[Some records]

········

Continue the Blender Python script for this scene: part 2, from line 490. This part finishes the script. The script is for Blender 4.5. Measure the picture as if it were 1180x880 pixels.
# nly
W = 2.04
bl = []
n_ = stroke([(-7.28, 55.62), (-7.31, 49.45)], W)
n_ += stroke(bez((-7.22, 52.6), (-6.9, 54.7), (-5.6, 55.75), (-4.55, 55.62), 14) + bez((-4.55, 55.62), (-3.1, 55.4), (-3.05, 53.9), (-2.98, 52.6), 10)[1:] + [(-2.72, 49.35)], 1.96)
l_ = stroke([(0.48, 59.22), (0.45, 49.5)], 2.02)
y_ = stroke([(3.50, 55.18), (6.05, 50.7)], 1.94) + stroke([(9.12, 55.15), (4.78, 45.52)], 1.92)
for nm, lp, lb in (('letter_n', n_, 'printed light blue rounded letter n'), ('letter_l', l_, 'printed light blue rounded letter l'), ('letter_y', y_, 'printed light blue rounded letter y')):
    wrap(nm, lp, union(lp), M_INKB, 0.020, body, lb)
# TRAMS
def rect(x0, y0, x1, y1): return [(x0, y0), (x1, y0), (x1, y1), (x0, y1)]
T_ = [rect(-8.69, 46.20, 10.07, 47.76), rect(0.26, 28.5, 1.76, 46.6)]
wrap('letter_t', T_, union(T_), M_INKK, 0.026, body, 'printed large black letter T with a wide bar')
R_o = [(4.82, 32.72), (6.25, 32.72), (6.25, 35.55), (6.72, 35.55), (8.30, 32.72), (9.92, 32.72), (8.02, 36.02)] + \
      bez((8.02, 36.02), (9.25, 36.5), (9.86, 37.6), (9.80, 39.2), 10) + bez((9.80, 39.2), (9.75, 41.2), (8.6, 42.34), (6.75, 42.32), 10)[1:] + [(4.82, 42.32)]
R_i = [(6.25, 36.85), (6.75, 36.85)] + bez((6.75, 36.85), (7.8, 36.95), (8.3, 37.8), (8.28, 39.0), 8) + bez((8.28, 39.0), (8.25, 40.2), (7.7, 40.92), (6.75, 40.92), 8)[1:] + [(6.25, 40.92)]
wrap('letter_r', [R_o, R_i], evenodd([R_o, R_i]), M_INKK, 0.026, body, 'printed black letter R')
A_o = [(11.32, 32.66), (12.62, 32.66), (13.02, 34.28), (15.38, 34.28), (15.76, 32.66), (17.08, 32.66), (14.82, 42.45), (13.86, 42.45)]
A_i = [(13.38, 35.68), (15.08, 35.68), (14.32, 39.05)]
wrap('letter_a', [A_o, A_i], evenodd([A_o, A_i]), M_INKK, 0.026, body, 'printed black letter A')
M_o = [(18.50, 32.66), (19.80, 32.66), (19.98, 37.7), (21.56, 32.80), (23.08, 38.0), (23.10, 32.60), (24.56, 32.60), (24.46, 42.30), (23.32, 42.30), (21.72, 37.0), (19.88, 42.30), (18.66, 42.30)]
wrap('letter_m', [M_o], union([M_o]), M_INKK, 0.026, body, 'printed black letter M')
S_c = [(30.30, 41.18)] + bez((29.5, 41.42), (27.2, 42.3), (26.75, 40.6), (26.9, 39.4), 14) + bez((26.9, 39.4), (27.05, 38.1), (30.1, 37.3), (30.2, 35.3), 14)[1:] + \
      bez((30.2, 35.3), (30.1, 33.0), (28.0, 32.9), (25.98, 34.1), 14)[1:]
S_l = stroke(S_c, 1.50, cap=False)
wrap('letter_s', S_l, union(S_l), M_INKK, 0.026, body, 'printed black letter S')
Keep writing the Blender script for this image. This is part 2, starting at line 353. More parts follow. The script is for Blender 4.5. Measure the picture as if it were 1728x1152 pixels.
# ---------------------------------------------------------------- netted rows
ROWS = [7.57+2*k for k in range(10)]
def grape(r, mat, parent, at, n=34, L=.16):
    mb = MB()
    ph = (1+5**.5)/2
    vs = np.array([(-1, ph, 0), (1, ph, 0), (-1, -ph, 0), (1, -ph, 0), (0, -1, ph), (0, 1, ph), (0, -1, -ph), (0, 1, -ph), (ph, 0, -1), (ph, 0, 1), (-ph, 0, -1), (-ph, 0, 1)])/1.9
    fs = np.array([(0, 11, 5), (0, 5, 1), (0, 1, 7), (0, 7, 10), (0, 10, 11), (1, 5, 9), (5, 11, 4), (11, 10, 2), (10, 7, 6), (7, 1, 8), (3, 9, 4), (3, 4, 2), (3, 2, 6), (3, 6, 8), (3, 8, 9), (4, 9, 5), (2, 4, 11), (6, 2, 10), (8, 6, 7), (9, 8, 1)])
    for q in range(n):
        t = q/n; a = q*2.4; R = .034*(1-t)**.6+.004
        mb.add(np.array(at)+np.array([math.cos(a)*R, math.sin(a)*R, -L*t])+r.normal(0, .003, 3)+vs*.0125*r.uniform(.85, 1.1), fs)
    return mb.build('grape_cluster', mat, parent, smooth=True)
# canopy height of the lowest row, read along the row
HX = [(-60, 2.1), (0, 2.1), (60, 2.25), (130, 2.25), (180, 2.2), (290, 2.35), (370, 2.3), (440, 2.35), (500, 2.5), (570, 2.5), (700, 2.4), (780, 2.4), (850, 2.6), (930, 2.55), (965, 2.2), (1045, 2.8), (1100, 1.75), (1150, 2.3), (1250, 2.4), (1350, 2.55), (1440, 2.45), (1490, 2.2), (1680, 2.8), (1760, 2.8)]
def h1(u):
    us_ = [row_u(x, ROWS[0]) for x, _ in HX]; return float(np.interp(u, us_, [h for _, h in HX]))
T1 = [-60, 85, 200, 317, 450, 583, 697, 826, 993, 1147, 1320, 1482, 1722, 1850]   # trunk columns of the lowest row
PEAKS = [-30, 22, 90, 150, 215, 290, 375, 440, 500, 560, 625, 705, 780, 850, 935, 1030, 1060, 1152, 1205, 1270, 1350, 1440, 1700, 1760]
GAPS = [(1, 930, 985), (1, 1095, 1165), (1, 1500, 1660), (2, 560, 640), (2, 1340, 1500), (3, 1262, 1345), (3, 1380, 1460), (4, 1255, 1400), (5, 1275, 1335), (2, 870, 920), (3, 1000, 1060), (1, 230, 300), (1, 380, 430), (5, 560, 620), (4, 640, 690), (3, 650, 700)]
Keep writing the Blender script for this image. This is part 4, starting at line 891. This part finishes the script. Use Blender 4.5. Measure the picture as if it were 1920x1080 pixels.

········

Goal: Your task is to print the whole listing again exactly.

Reply:
Continue the Blender Python script for this scene: part 2, from line 490. This part finishes the script. The script is for Blender 4.5. Measure the picture as if it were 1180x880 pixels.
# nly
W = 2.04
bl = []
n_ = stroke([(-7.28, 55.62), (-7.31, 49.45)], W)
n_ += stroke(bez((-7.22, 52.6), (-6.9, 54.7), (-5.6, 55.75), (-4.55, 55.62), 14) + bez((-4.55, 55.62), (-3.1, 55.4), (-3.05, 53.9), (-2.98, 52.6), 10)[1:] + [(-2.72, 49.35)], 1.96)
l_ = stroke([(0.48, 59.22), (0.45, 49.5)], 2.02)
y_ = stroke([(3.50, 55.18), (6.05, 50.7)], 1.94) + stroke([(9.12, 55.15), (4.78, 45.52)], 1.92)
for nm, lp, lb in (('letter_n', n_, 'printed light blue rounded letter n'), ('letter_l', l_, 'printed light blue rounded letter l'), ('letter_y', y_, 'printed light blue rounded letter y')):
    wrap(nm, lp, union(lp), M_INKB, 0.020, body, lb)
# TRAMS
def rect(x0, y0, x1, y1): return [(x0, y0), (x1, y0), (x1, y1), (x0, y1)]
T_ = [rect(-8.69, 46.20, 10.07, 47.76), rect(0.26, 28.5, 1.76, 46.6)]
wrap('letter_t', T_, union(T_), M_INKK, 0.026, body, 'printed large black letter T with a wide bar')
R_o = [(4.82, 32.72), (6.25, 32.72), (6.25, 35.55), (6.72, 35.55), (8.30, 32.72), (9.92, 32.72), (8.02, 36.02)] + \
      bez((8.02, 36.02), (9.25, 36.5), (9.86, 37.6), (9.80, 39.2), 10) + bez((9.80, 39.2), (9.75, 41.2), (8.6, 42.34), (6.75, 42.32), 10)[1:] + [(4.82, 42.32)]
R_i = [(6.25, 36.85), (6.75, 36.85)] + bez((6.75, 36.85), (7.8, 36.95), (8.3, 37.8), (8.28, 39.0), 8) + bez((8.28, 39.0), (8.25, 40.2), (7.7, 40.92), (6.75, 40.92), 8)[1:] + [(6.25, 40.92)]
wrap('letter_r', [R_o, R_i], evenodd([R_o, R_i]), M_INKK, 0.026, body, 'printed black letter R')
A_o = [(11.32, 32.66), (12.62, 32.66), (13.02, 34.28), (15.38, 34.28), (15.76, 32.66), (17.08, 32.66), (14.82, 42.45), (13.86, 42.45)]
A_i = [(13.38, 35.68), (15.08, 35.68), (14.32, 39.05)]
wrap('letter_a', [A_o, A_i], evenodd([A_o, A_i]), M_INKK, 0.026, body, 'printed black letter A')
M_o = [(18.50, 32.66), (19.80, 32.66), (19.98, 37.7), (21.56, 32.80), (23.08, 38.0), (23.10, 32.60), (24.56, 32.60), (24.46, 42.30), (23.32, 42.30), (21.72, 37.0), (19.88, 42.30), (18.66, 42.30)]
wrap('letter_m', [M_o], union([M_o]), M_INKK, 0.026, body, 'printed black letter M')
S_c = [(30.30, 41.18)] + bez((29.5, 41.42), (27.2, 42.3), (26.75, 40.6), (26.9, 39.4), 14) + bez((26.9, 39.4), (27.05, 38.1), (30.1, 37.3), (30.2, 35.3), 14)[1:] + \
      bez((30.2, 35.3), (30.1, 33.0), (28.0, 32.9), (25.98, 34.1), 14)[1:]
S_l = stroke(S_c, 1.50, cap=False)
wrap('letter_s', S_l, union(S_l), M_INKK, 0.026, body, 'printed black letter S')
Keep writing the Blender script for this image. This is part 2, starting at line 353. More parts follow. The script is for Blender 4.5. Measure the picture as if it were 1728x1152 pixels.
# ---------------------------------------------------------------- netted rows
ROWS = [7.57+2*k for k in range(10)]
def grape(r, mat, parent, at, n=34, L=.16):
    mb = MB()
    ph = (1+5**.5)/2
    vs = np.array([(-1, ph, 0), (1, ph, 0), (-1, -ph, 0), (1, -ph, 0), (0, -1, ph), (0, 1, ph), (0, -1, -ph), (0, 1, -ph), (ph, 0, -1), (ph, 0, 1), (-ph, 0, -1), (-ph, 0, 1)])/1.9
    fs = np.array([(0, 11, 5), (0, 5, 1), (0, 1, 7), (0, 7, 10), (0, 10, 11), (1, 5, 9), (5, 11, 4), (11, 10, 2), (10, 7, 6), (7, 1, 8), (3, 9, 4), (3, 4, 2), (3, 2, 6), (3, 6, 8), (3, 8, 9), (4, 9, 5), (2, 4, 11), (6, 2, 10), (8, 6, 7), (9, 8, 1)])
    for q in range(n):
        t = q/n; a = q*2.4; R = .034*(1-t)**.6+.004
        mb.add(np.array(at)+np.array([math.cos(a)*R, math.sin(a)*R, -L*t])+r.normal(0, .003, 3)+vs*.0125*r.uniform(.85, 1.1), fs)
    return mb.build('grape_cluster', mat, parent, smooth=True)
# canopy height of the lowest row, read along the row
HX = [(-60, 2.1), (0, 2.1), (60, 2.25), (130, 2.25), (180, 2.2), (290, 2.35), (370, 2.3), (440, 2.35), (500, 2.5), (570, 2.5), (700, 2.4), (780, 2.4), (850, 2.6), (930, 2.55), (965, 2.2), (1045, 2.8), (1100, 1.75), (1150, 2.3), (1250, 2.4), (1350, 2.55), (1440, 2.45), (1490, 2.2), (1680, 2.8), (1760, 2.8)]
def h1(u):
    us_ = [row_u(x, ROWS[0]) for x, _ in HX]; return float(np.interp(u, us_, [h for _, h in HX]))
T1 = [-60, 85, 200, 317, 450, 583, 697, 826, 993, 1147, 1320, 1482, 1722, 1850]   # trunk columns of the lowest row
PEAKS = [-30, 22, 90, 150, 215, 290, 375, 440, 500, 560, 625, 705, 780, 850, 935, 1030, 1060, 1152, 1205, 1270, 1350, 1440, 1700, 1760]
GAPS = [(1, 930, 985), (1, 1095, 1165), (1, 1500, 1660), (2, 560, 640), (2, 1340, 1500), (3, 1262, 1345), (3, 1380, 1460), (4, 1255, 1400), (5, 1275, 1335), (2, 870, 920), (3, 1000, 1060), (1, 230, 300), (1, 380, 430), (5, 560, 620), (4, 640, 690), (3, 650, 700)]
Keep writing the Blender script for this image. This is part 4, starting at line 891. This part finishes the script. Use Blender 4.5. Measure the picture as if it were 1920x1080 pixels.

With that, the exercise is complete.